Lasse Svan: Festtags-Stimmung!

Rhein-Neckar Löwen – SG Flensburg-Handewitt    30:31 (26:26, 12:14)
Rhein-Neckar Löwen: Appelgren (17/1 Paraden), Ristovski (bei einem 7m) – Schmid (2), Gensheimer (11/8), Baena (1), Groetzki (3), Guardiola, Ekdahl du Rietz (4), Kneer, Mensah Larsen (3), Petersson (4), Pekeler (2)
SG Flensburg-Handewitt: Andersson (18 Paraden), Møller (bei zwei 7m) – Karlsson, Eggert (4/3), Glandorf (5), Mogensen (5), Svan (2), Wanne (n.e.), Jakobsson (4), Toft Hansen (1), Gottfridsson, Lauge (5), Mahé (4), Kozina (1)
Schiedsrichter: Geipel/Helbig (Steuden/Raguhn); Zeitstrafen: 12:12 Minuten (Pekeler 4, Kneer 2, Baena 2, Larsen 2, Petersson 2 – Lauge 4, Svan 2, Toft Hansen 2, Gottfridsson 2, Kozina 2); Rote Karten: Pekeler (60., Foulspiel), Baena (70., mit Bericht), Lauge (70., mit Bericht); Siebenmeter: 8/8:4/3 (Eggert scheitert an Appelgren, trifft aber im Nachwurf); Zuschauer: 13.200 (ausverkauft)

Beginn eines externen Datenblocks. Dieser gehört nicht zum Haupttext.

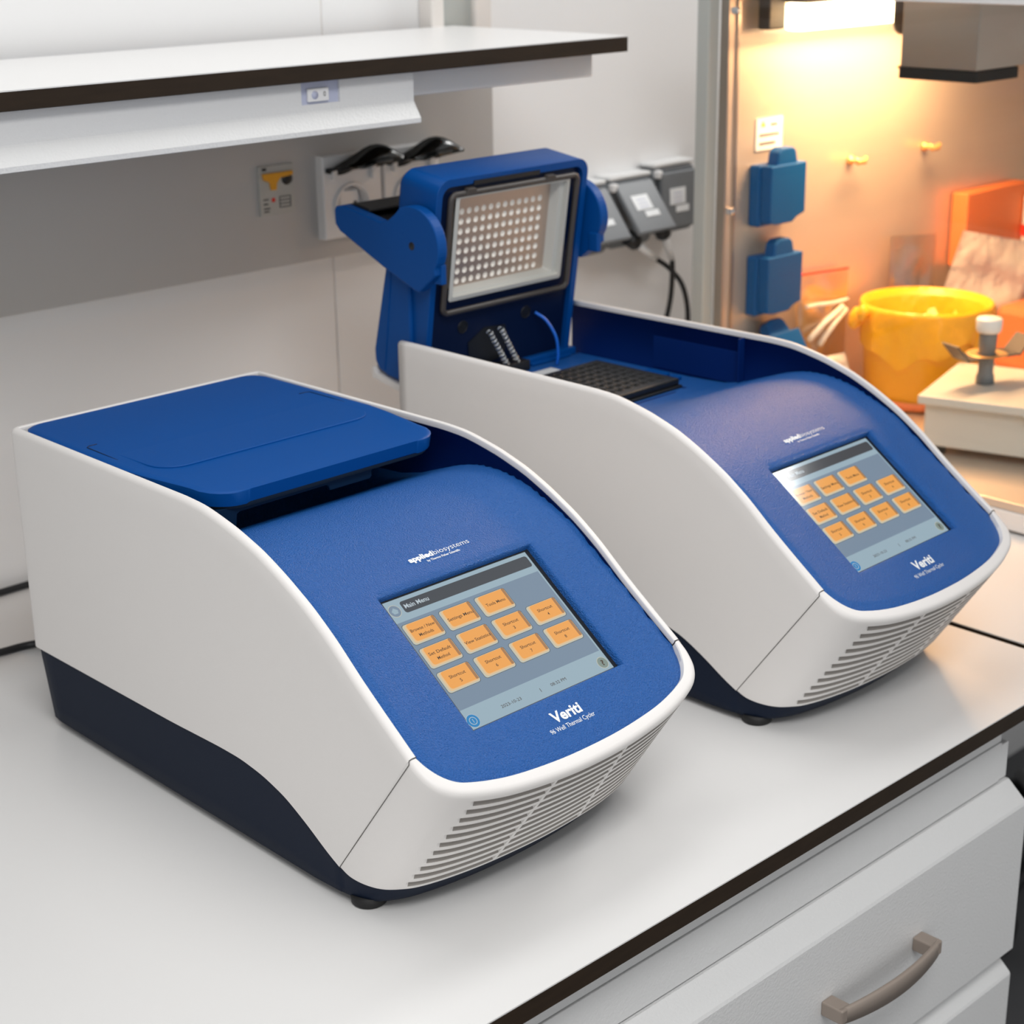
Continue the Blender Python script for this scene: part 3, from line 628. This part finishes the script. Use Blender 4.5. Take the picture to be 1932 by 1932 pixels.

Spielverlauf: 0:1 (3.), 1:2 (5.), 3:3 (8.), 6:3 (10.), 6:5 (13.), 7:7 (15.), 8:9 (20.), 10:9 (22.), 11:10 (26.), 12:11 (28.) – 13:14 (32.), 13:16 (35.), 15:16 (39.), 15:17 (40.), 19:17 (46.), 20:18 (47.), 20:20 (49.), 21:21 (50.), 22:23 (52.), 24:23 (55.), 24:24 (56.), 26:24 (59.), 26:26 (60.) – 28:26 (63.), 28:27 (65.) – 28:29 (67.), 29:29 (68.), 29:31 (70.)